Here is a promise to those who are walking in darkness, "Unto the upright—there arises light in the darkness" (Psalm 112:4). This shows that even the upright get into places where they need light, and here is a promise in which to trust when we are in such a place. Sometimes we are like Job said of himself, "When I looked for good—then evil came unto me. And when I waited for light—there came darkness" (Job 30:26).

We do not always get out of darkness at once. Sometimes we pray—and no answer seems to come. God wants us to continue to endure. He desires us to hold fast our faith in him. No matter even if our darkness has been caused by some fault of our own—hold fast to our confidence in God, and turn on the light. You may have to grope in the darkness for a while before you find where to turn on the light and how to do it. Nevertheless, if you persevere—you will find the way, and the light will come. You have already within you the light of life that God gives to all who are saved. God will keep that shining no matter how dark external circumstances may be.
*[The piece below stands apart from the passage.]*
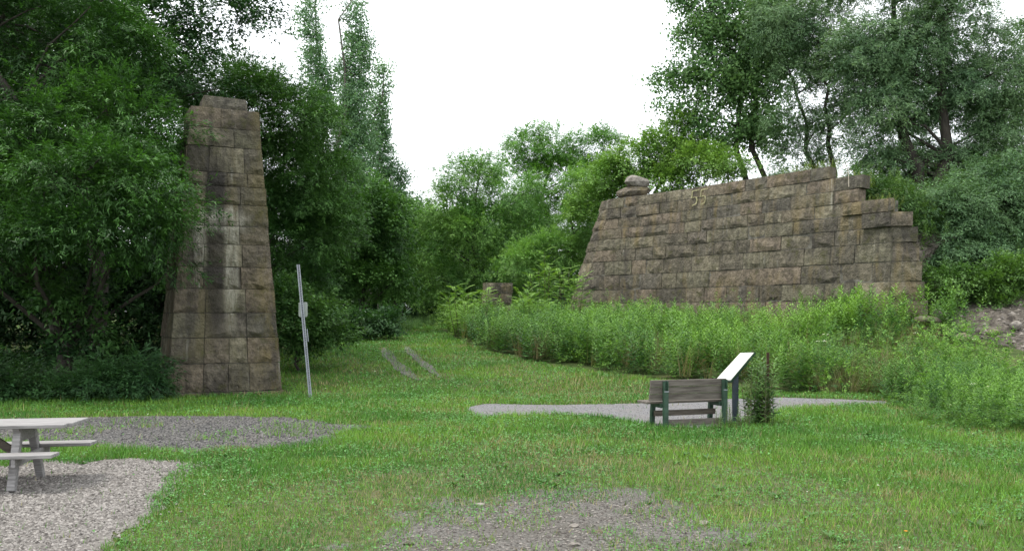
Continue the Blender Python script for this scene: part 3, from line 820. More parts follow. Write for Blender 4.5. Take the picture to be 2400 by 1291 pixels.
# ------------------------------------------------------------------ foliage: leaf sprays
def leafquad(base, d, n, L, W, fold=0.15):
    d = d / np.linalg.norm(d); b = np.cross(n, d); b /= (np.linalg.norm(b) + 1e-9); n = np.cross(d, b)
    m = base + d * L * 0.45
    if QUAD: return np.array([base, m - b * W / 2 + n * W * fold, base + d * L, m + b * W / 2 + n * W * fold])
    return np.array([base + d * L * 0.12 - b * W / 2 + n * W * fold, base + d * L, base + d * L * 0.2 + b * W / 2 + n * W * fold])
QUAD = False
def template(kind, rg):
    global QUAD
    QUAD = kind == 'broad'
    q = []; tip = []
    A = np.array
    if kind == 'frond':                      # pinnate leaf, 0.7 long
        n = 8; dr = rg.uniform(0.25, 0.5)
        for i in range(n):
            t = 0.15 + 0.85 * i / (n - 1); p = A([t * 0.7, 0, 0.15 * t - dr * t * t * 0.7]); L = 0.17 * (0.7 + 0.6 * math.sin(math.pi * min(t, 0.95)))
            for s in (-1, 1):
                d = A([0.55, s, -0.25 + rg.uniform(-.15, .15)])
                q.append(leafquad(p, d, A([rg.uniform(-.2, .2), rg.uniform(-.2, .2), 1]), L, 0.06)); tip.append(t)
        q.append(leafquad(p, A([1, 0, -0.5]), A([0, 0, 1]), 0.15, 0.06)); tip.append(1)
    elif kind == 'cluster':                  # leafy twig, 0.5 long
        for i in range(16):
            t = rg.uniform(0.1, 1); p = A([t * 0.5, 0, -0.06 * t]) + rg.normal(0, 0.05, 3); s = rg.choice([-1, 1])
            d = A([rg.uniform(0.2, 1), s * rg.uniform(0.2, 1), rg.uniform(-0.7, 0.25)])
            q.append(leafquad(p, d, A([rg.normal(0, .4), rg.normal(0, .4), 1]), rg.uniform(0.1, 0.15), rg.uniform(0.05, 0.075))); tip.append(t)
    elif kind == 'lance':                    # twig with narrow leaflets in sprays
        for i in range(20):
            t = rg.uniform(0.05, 1); p = A([t * 0.55, 0, 0.04 - 0.12 * t * t]) + rg.normal(0, 0.035, 3); s = rg.choice([-1, 1])
            d = A([rg.uniform(0.3, 1), s * rg.uniform(0.1, 0.9), rg.uniform(-0.7, 0.15)])
            q.append(leafquad(p, d, A([rg.normal(0, .4), rg.normal(0, .4), 1]), rg.uniform(0.11, 0.17), rg.uniform(0.028, 0.04))); tip.append(t)
    elif kind == 'willow':
        for i in range(22):
            t = rg.uniform(0, 1); p = A([0.55 * t, 0, 0.12 * t - 0.4 * t * t]) + rg.normal(0, 0.05, 3)
            d = A([rg.uniform(0, 1), rg.normal(0, .6), -0.55 + rg.uniform(-.4, .7)])
            q.append(leafquad(p, d, A([1, rg.normal(0, .5), rg.normal(0.3, .5)]), rg.uniform(0.12, 0.19), rg.uniform(0.03, 0.042))); tip.append(t)
    elif kind == 'round':
        for i in range(11):
            t = rg.uniform(0, 1); p = A([t * 0.5, 0, 0]) + rg.normal(0, 0.1, 3)
            d = A([rg.normal(0, .5), rg.normal(0, .5), -1 + rg.uniform(-.1, .9)])
            q.append(leafquad(p, d, A([rg.normal(0, 1), rg.normal(0, 1), rg.normal(0.3, .6)]), rg.uniform(0.1, 0.13), rg.uniform(0.09, 0.12), 0.05)); tip.append(t)
    elif kind == 'weed':                     # upright leafy stalk, height 1
        ph = rg.uniform(0, 6)
        for i in range(44):
            t = 0.1 + 0.92 * (i / 43) ** 0.8; ph += 2.4; L = 0.19 * (1.15 - 0.65 * t) * rg.uniform(0.8, 1.2)
            p = A([0.05 * math.sin(3 * t + ph * 0), 0.04 * t * t, t])
            e = rg.uniform(-0.2, 0.5) + 0.5 * t
            q.append(leafquad(p, A([math.cos(ph), math.sin(ph), e]), A([0, 0, 1]) + rg.normal(0, .15, 3), L, L * 0.27)); tip.append(t)
    elif kind == 'tallgrass':                # tuft of long blades, height 1
        for i in range(16):
            a = rg.uniform(0, 6.28); l = rg.uniform(0.5, 1.0); o = A([rg.normal(0, .05), rg.normal(0, .05), 0])
            q.append(leafquad(o, A([math.cos(a) * .3, math.sin(a) * .3, 1]), A([math.cos(a), math.sin(a), 0.2]), l, 0.022)); tip.append(0.5)
    elif kind == 'broad':                    # dock / plantain rosette
        for i in range(9):
            a = rg.uniform(0, 6.28)
            q.append(leafquad(A([0, 0, 0.01]), A([math.cos(a), math.sin(a), rg.uniform(0.15, 0.9)]), A([0, 0, 1]), rg.uniform(0.1, 0.2), rg.uniform(0.045, 0.075))); tip.append(0.5)
    return np.array(q), np.array(tip)
TPL = {}
def tpls(kind):
    if kind not in TPL: TPL[kind] = [template(kind, np.random.default_rng(50 + i)) for i in range(6)]
    return TPL[kind]
def place_sprays(kind, pos, fwd, up, scale, colA, colB, mixv, rg, jit=0.22, tipgain=0.35):
    """instances leaf sprays numerically; returns (n,4,3) quads and (n,3) colours"""
    Q = []; C = []
    T = tpls(kind); pick = rg.integers(0, len(T), len(pos))
    fwd = fwd / (np.linalg.norm(fwd, axis=1, keepdims=True) + 1e-9)
    side = np.cross(up, fwd); side /= (np.linalg.norm(side, axis=1, keepdims=True) + 1e-9)
    up2 = np.cross(fwd, side)
    if kind in ('weed', 'tallgrass', 'broad'):
        Rm = np.stack([fwd, side, up2], -1)
    elif kind == 'hang':
        f2 = fwd.copy(); f2[:, 2] = 0; f2 /= (np.linalg.norm(f2, axis=1, keepdims=True) + 1e-9)
        zz = np.tile([0., 0, 1], (len(pos), 1)); Rm = np.stack([f2, np.cross(zz, f2), zz], -1)
    else:
        Rm = np.stack([fwd, side, up2], -1)
    colA = np.array(colA); colB = np.array(colB)
    for k in range(len(T)):
        m = pick == k
        if not m.any(): continue
        tq, tt = T[k]
        v = np.einsum('nij,qkj->nqki', Rm[m], tq) * scale[m][:, None, None, None] + pos[m][:, None, None, :]
        mv = np.clip(mixv[m][:, None] + tipgain * (tt[None, :] - 0.5), 0, 1)[..., None]
        c = colA * (1 - mv) + colB * mv
        c = c * np.exp(rg.normal(0, jit, c.shape[:2]))[..., None]
        Q.append(v.reshape(-1, tq.shape[1], 3)); C.append(c.reshape(-1, 3))
    return np.concatenate(Q), np.concatenate(C)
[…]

In the darkest hour we may turn to God's lamp, for the Psalmist has said, "Your Word is a lamp unto my feet, and a light unto my path." So, in your trouble turn to the Word of God. Read its promises. Behold in it the mercies of God—his faithfulness and his loyalty to his own. Take his Word for your light and for the basis of your hope. No matter how dark things may look, God's Word is true to you just as it was to Job, to Abraham, to David, and to millions of others. We turn on light from Heaven by believing in God, trusting in his loving-kindness with confidence. The Psalmist said, "They looked unto him, and were radiant" (Psalm 34:5). They were radiant; that is, the light shone round about them and it shone from within themselves. When the light of joy comes into the soul—then how quickly the things around us, no matter what their nature, are illuminated!